Al escucharla, la miro con detenimiento y percibo que no lo dice con amargura, sino con esa mezcla de lucidez y madurez que regalan la experiencia y los años vividos. Es evidente que, conforme uno va cumpliendo años, las fiestas se viven de otro modo, quizá con menos euforia, pero con más memoria. Recuerdos que atropellados nos asaltan sin piedad.

Esa reflexión materna me ronda desde hace tiempo por la cabeza y siempre acaba llevándome a Cuento de Navidad, de Charles Dickens.

Porque, sin darnos cuenta, cuando llega la Navidad todos nos parecemos un poco a Ebenezer Scrooge.

No al avaro hosco del inicio de la historia, sino más bien al hombre obligado a detenerse un instante y a mirarse a sí mismo. A enfrentarse a los fantasmas de sus Navidades pasadas, presentes y futuras.

En definitiva, a hacer balance de su vida y a recordar quién fue, quién es y quién podría llegar a ser. Ese viaje íntimo es, en el fondo, el que muchos emprendemos en estas fechas, aunque no lo confesemos en voz alta.

Las Navidades del pasado aparecen casi siempre envueltas en una pátina de infancia. Los Reyes Magos, la ilusión infantil, los juguetes esperados durante meses, las sobremesas interminables en casa de los abuelos. Todo era juego, ilusión y calor de hogar. La familia parecía completa y eterna. No había conciencia del tiempo ni de su desgaste.

Luego llega la vida adulta y con ella la renuncia, a veces dolorosa, a ciertas cosas. La inocencia deja paso a la responsabilidad. Los regalos pierden la sorpresa. En las mesas comienzan a aparecer sillas vacías, poco a poco. Empiezan a faltar rostros y voces que antes daban sentido a la reunión familiar. La nostalgia duele, aunque en ocasiones también nos reconcilia con nuestro pasado.

Entre la pena por lo perdido se cuela la alegría de lo compartido, de aquello que fue verdadero mientras duró.

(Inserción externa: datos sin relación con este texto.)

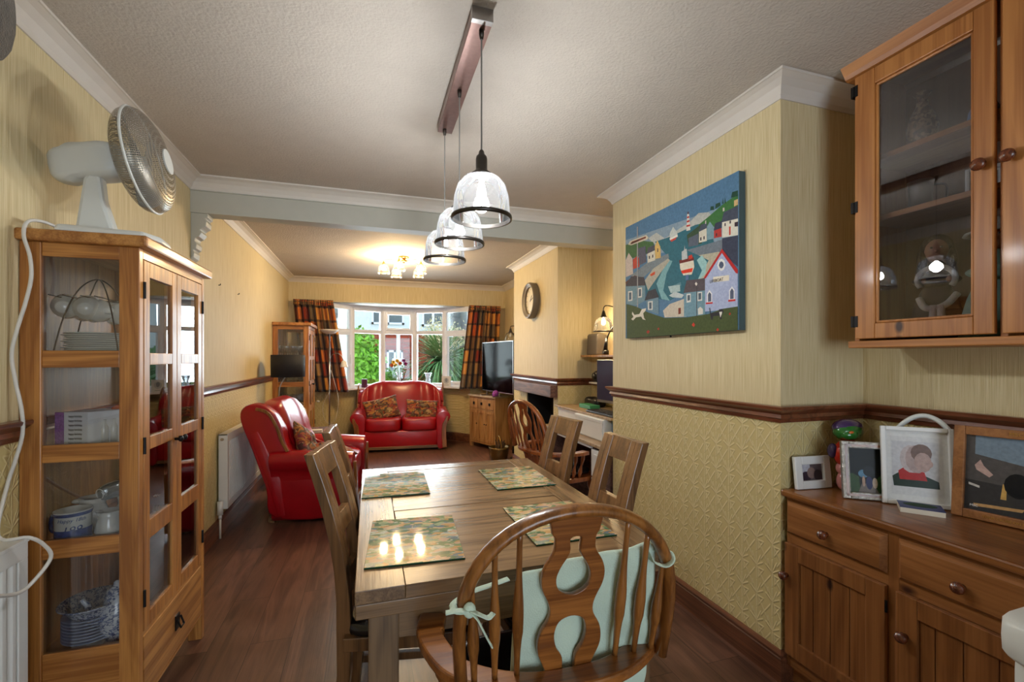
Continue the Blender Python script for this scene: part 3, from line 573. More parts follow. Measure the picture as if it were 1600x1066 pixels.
# living-room chimney breast built round its fireplace opening
wall('wall_living_breast', (XB, 4.14, 0, XR, 4.25, ZC), (XB, 5.06, 0, XR, 5.555, ZC), (XB, 4.25, .965, XR, 5.06, ZC))
b = B(); b.box(2.08, 4.25, 0, XR, 5.06, .965); b.box(XB+.01, 4.25, 0, 2.08, 4.262, .965); b.box(XB+.01, 5.048, 0, 2.08, 5.06, .965); struct(b.out('trim_7', M['recess']))  # fireplace lining in one even near-black colour
wall('wall_far', (XL, YW, 0, BX-1.085, YW+.12, ZC), (BX+1.085, YW, 0, XR, YW+.12, ZC), (BX-1.085, YW, 2.2, BX+1.085, YW+.12, ZC))
# wall behind the viewer; its unseen patio door is added to carry the fill
wall('wall_back', (XL-.15, YB-.15, 0, -.55, YB, ZC), (1.65, YB-.15, 0, XR+.15, YB, ZC), (-.55, YB-.15, 2.2, 1.65, YB, ZC))
b = B()
for x0, x1 in ((-.55, -.47), (.51, .59), (1.57, 1.65)): b.box(x0, YB-.12, 0, x1, YB-.05, 2.2)
for z0, z1 in ((0, .1), (2.1, 2.2)): b.box(-.55, YB-.12, z0, 1.65, YB-.05, z1)
pd = struct(b.out('door_1', M['upvc'])); b = B(); b.box(-.47, YB-.09, .1, 1.57, YB-.08, 2.1); b.out('door_glass', M['pane'], pd)
# bay: wall under the sill, soffit, roof
b = B(); a1 = arc(BR); a2 = arc(BR+.12, 20, A0)
for i in range(20):
    p, q, r, s_ = a1[i], a1[i+1], a2[i+1], a2[i]
    b.prism([p, q, r, s_], lambda u, v: (u, v, 0), lambda u, v: (u, v, .87))
struct(b.out('wall_bay', M['paper'], weld=True))
b = B(); b.prism([(x, y) for x, y in arc(BR+.12, 20, A0)], lambda u, v: (u, v, 2.2), lambda u, v: (u, v, 2.3)); struct(b.out('trim_1', M['cove']))
b = B(); i1 = clip_arc(BR-.16); o1 = arc(BR+.06, 20, A0)
for i in range(20): b.prism([i1[i], i1[i+1], o1[i+1], o1[i]], lambda u, v: (u, v, .87), lambda u, v: (u, v, .895))
struct(b.out('window_sill', M['upvc'], weld=True)); bpy.data.objects['window_sill'].name = 'trim_2'
bpy.data.objects['trim_2']['label'] = 'white curved window sill'
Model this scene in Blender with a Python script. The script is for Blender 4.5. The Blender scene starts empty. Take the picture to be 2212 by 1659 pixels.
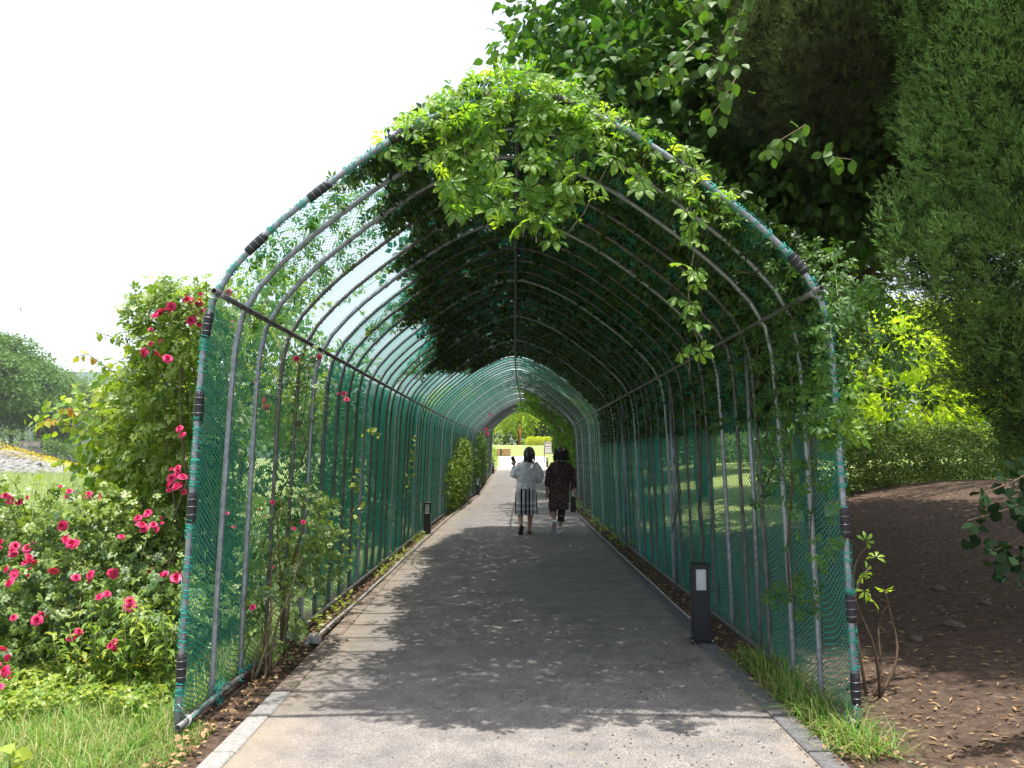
import bpy, math, random
import numpy as np
from mathutils import Vector, Matrix
random.seed(7)
RG = np.random.default_rng(11)
sc = bpy.context.scene
COL = sc.collection
PI = math.pi

# ------------------------------------------------------------------ camera, world, sun, exposure
F_D, CX, CY = 1700.0, 1106.0, 829.5          # focal length and centre in a 2212 px wide picture
PITCH = math.radians(5.23)
EYE = 1.45
cam_d = bpy.data.cameras.new('camera'); cam = bpy.data.objects.new('camera', cam_d); COL.objects.link(cam)
cam.location = (0, 0, EYE); cam.rotation_euler = (PI/2+PITCH, 0, 0)
cam_d.sensor_width = 36; cam_d.lens = 36*F_D/2212; cam_d.clip_start = .05; cam_d.clip_end = 3000
sc.camera = cam
SUN_A, SUN_B = -.03, .085                     # horizontal shift of a shadow per metre of height (x, y)
el = math.atan2(1, math.hypot(SUN_A, SUN_B))
w = bpy.data.worlds.new('World'); sc.world = w; w.use_nodes = True
nt = w.node_tree; nt.nodes.clear()
wo = nt.nodes.new('ShaderNodeOutputWorld'); bg = nt.nodes.new('ShaderNodeBackground'); bg2 = nt.nodes.new('ShaderNodeBackground')
sky = nt.nodes.new('ShaderNodeTexSky'); sky.sky_type = 'NISHITA'; sky.sun_disc = False
sky.sun_elevation = el; sky.sun_rotation = math.atan2(-SUN_A, -SUN_B); sky.dust_density = 4; sky.air_density = 1.0
nt.links.new(sky.outputs[0], bg.inputs[0]); bg.inputs[1].default_value = .08
bg2.inputs[0].default_value = (.93, .97, 1, 1); bg2.inputs[1].default_value = .41     # the milky haze of the white summer sky
add = nt.nodes.new('ShaderNodeAddShader')
nt.links.new(bg.outputs[0], add.inputs[0]); nt.links.new(bg2.outputs[0], add.inputs[1]); nt.links.new(add.outputs[0], wo.inputs[0])
sd = bpy.data.lights.new('sun', 'SUN'); sd.energy = 4.3; sd.angle = math.radians(.55); sd.color = (1, .96, .89)
so = bpy.data.objects.new('sun', sd); COL.objects.link(so)
so.rotation_euler = Vector((-SUN_A, -SUN_B, 1)).to_track_quat('Z', 'Y').to_euler()
so.location = (0, 0, 30)
sc.view_settings.view_transform = 'Standard'; sc.view_settings.look = 'None'
sc.view_settings.gamma = 1; sc.view_settings.use_curve_mapping = False
sc.view_settings.exposure = 1.12
sc.cycles.transparent_max_bounces = 24; sc.cycles.max_bounces = 7; sc.cycles.diffuse_bounces = 3
sc.cycles.transmission_bounces = 4; sc.cycles.caustics_reflective = False; sc.cycles.caustics_refractive = False
sc.cycles.sample_clamp_indirect = 4

def px(X, Y, y):
    """world point seen at (X, Y) of the 2212 px picture at ground distance y"""
    u = (X-CX)/F_D; v = (CY-Y)/F_D
    t = y/(math.cos(PITCH)-v*math.sin(PITCH))
    return np.array([u*t, y, EYE+t*(math.sin(PITCH)+v*math.cos(PITCH))])

# ------------------------------------------------------------------ mesh helpers
def tag(o, label=None, cat=None, group=None, kind=None):
    if label: o['label'] = label
    if cat: o['category'] = cat
    if group: o['group'] = group
    if kind: o['kind'] = kind
    return o
def empty(name, loc=(0, 0, 0), rz=0, parent=None):
    o = bpy.data.objects.new(name, None); COL.objects.link(o); o.location = loc; o.rotation_euler = (0, 0, rz)
    if parent: o.parent = parent
    return o
def link(name, me, parent=None, loc=None):
    o = bpy.data.objects.new(name, me); COL.objects.link(o)
    if parent: o.parent = parent
    if loc is not None: o.location = loc
    return o
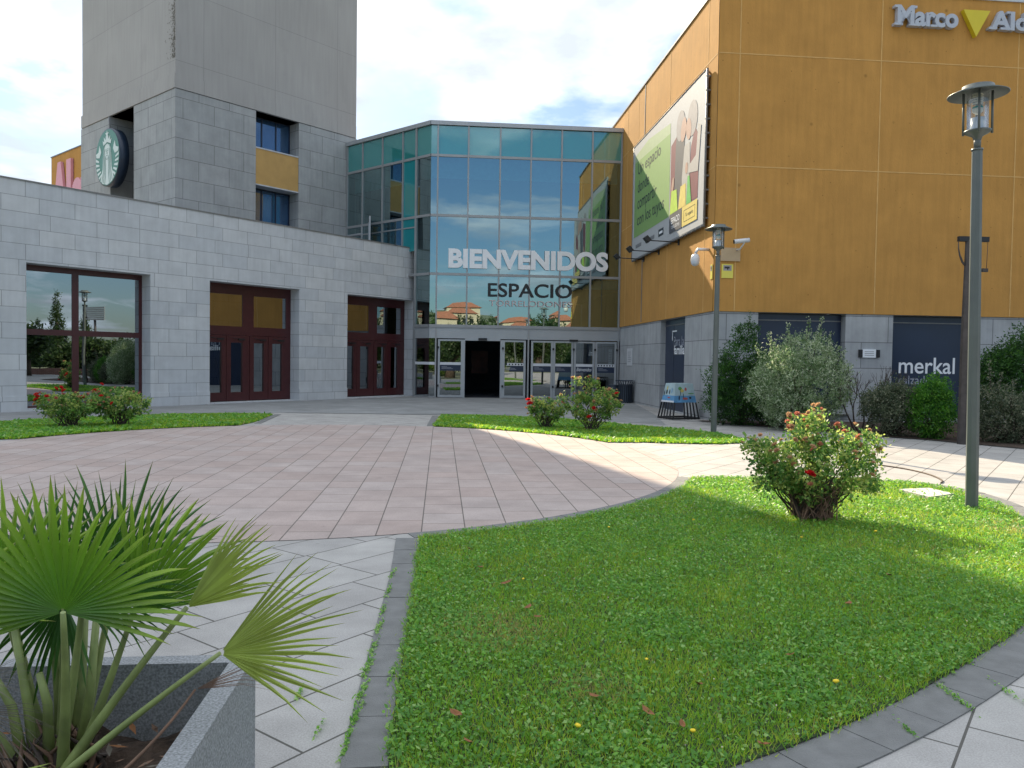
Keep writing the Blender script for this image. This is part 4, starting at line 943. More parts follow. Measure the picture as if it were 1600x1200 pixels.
M['bb_bag'] = simple('print_bag_green', (0.10, 0.42, 0.08), 0.55)
M['bb_yellow'] = simple('print_yellow', (0.66, 0.52, 0.13), 0.55)
x0, x1, y0, y1 = 2.40, 10.60, 5.42, 9.72
mb = MB(); mb.box(BB, x0 + 0.04, x1 - 0.04, y0 + 0.04, y1 - 0.04, -0.04, 0.0, M['tarp']); tp = mb.build('tarpaulin', bb)
mb = MB()
for c in ([(x0, y0), (x1, y0)], [(x1, y0), (x1, y1)], [(x1, y1), (x0, y1)], [(x0, y1), (x0, y0)]): mb.tube([BB.p(*c[0], -0.02), BB.p(*c[1], -0.02)], 0.035, M['cap'], 8)
for i in range(11):
    z = y0 + (y1 - y0) * (i + 0.5) / 11
    for x in (x0, x1): mb.box(BB, x - 0.025, x + 0.025, z - 0.02, z + 0.02, -0.12, 0.015, M['cap'])
for i in range(20):
    x = x0 + (x1 - x0) * (i + 0.5) / 20
    for z in (y0, y1): mb.box(BB, x - 0.02, x + 0.02, z - 0.025, z + 0.025, -0.12, 0.015, M['cap'])
mb.build('frame', bb)
def pr(pts, mat, d, nm='print', par=tp): return flat(BB, pts, d, M[mat], nm, par)
pr([(2.68, 6.25), (7.25, 6.25), (7.25, 8.9), (2.68, 9.05)], 'bb_green', 0.004, 'green_panel')
pr([(2.68, 9.05), (7.25, 8.9), (7.25, 9.22), (4.6, 9.45), (2.68, 9.3)], 'bb_fade', 0.004, 'faded_panel')
pr([(7.35, 6.28), (8.2, 6.28), (8.35, 8.3), (8.0, 8.62), (7.35, 8.45)], 'bb_maroon', 0.004, 'left_figure')
pr([(7.75, 6.28), (8.45, 6.28), (8.7, 7.6), (8.75, 8.4), (8.45, 9.0), (7.95, 8.8), (7.85, 8.2)], 'bb_dark', 0.007, 'jacket')
def el(cx, cz, rx, rz, n=18, t=0.0): return [(cx + rx * math.cos(2 * math.pi * k / n) * math.cos(t) - rz * math.sin(2 * math.pi * k / n) * math.sin(t), cz + rx * math.cos(2 * math.pi * k / n) * math.sin(t) + rz * math.sin(2 * math.pi * k / n) * math.cos(t)) for k in range(n)]
pr(el(8.32, 8.82, 0.42, 0.46), 'bb_grey', 0.010, 'hair')
pr(el(8.62, 8.62, 0.26, 0.36, t=-0.3), 'bb_skin', 0.012, 'face')
pr([(8.6, 6.28), (9.1, 6.28), (9.3, 7.4), (9.25, 8.1), (8.75, 8.1), (8.55, 7.2)], 'bb_pale', 0.009, 'shirt')
pr([(9.25, 6.3), (10.05, 6.3), (10.1, 8.0), (9.7, 8.4), (9.35, 7.9), (9.3, 7.2)], 'bb_maroon', 0.006, 'vest')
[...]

Recordamos tanto lo que hicimos bien como lo que dejamos a medias. No para castigarnos, sino para aprender de nuestros errores.

Ese ejercicio, tan propio de estas fechas, no se queda anclado solo en el pasado. Al contrario. Abre la puerta al futuro. A los hijos y nietos que llegan, a las parejas que se incorporan a la mesa, a las casas nuevas que se estrenan, a los trabajos que ilusionan o a los viajes que se prometen.

Pensamos en las Navidades que vendrán y, aunque la cautela ya forma parte del equipaje vital, la esperanza sigue asomando. Quizá con menos artificios que antes, pero con más serenidad y coherencia que antes.

Entre ese álbum de recuerdos que desempolvamos y las proyecciones que hacemos del mañana queda el territorio más incómodo y, a la vez, más importante: la Navidad presente. El aquí y el ahora. Lo que tenemos.

La Nochevieja concentra como pocas escenas ese instante suspendido en el tiempo. Las uvas sobre la mesa. El reloj de la Puerta del Sol sonando en la televisión. Todos nos encontramos juntos, pero cada uno dialoga en silencio consigo mismo.

A medianoche del 31 de diciembre se cierra un ciclo y se abre otro. Durante unos segundos no hay pasado ni futuro, solo la conciencia del presente. La de saber quiénes somos en este momento exacto.

La Navidad no nos transforma de golpe ni nos convierte en mejores personas por arte de magia. Tampoco borra los errores del pasado ni reescribe lo vivido. Pero sí nos coloca frente al espejo, porque detrás del encanto navideño aparece la honestidad.

En los tiempos que corren, aceptar esa idea sin cinismo, de verdad, ya es todo un triunfo. Quizá por eso, aunque no sean como antes, estas Navidades siguen teniendo sentido, porque de nuevo nos obligan a pararnos un instante y a mirarnos a nosotros mismos, como hizo el viejo Ebenezer Scrooge.

Y quizá descubramos, una vez más que, aunque no podamos cambiar el pasado, el futuro está aún por escribir.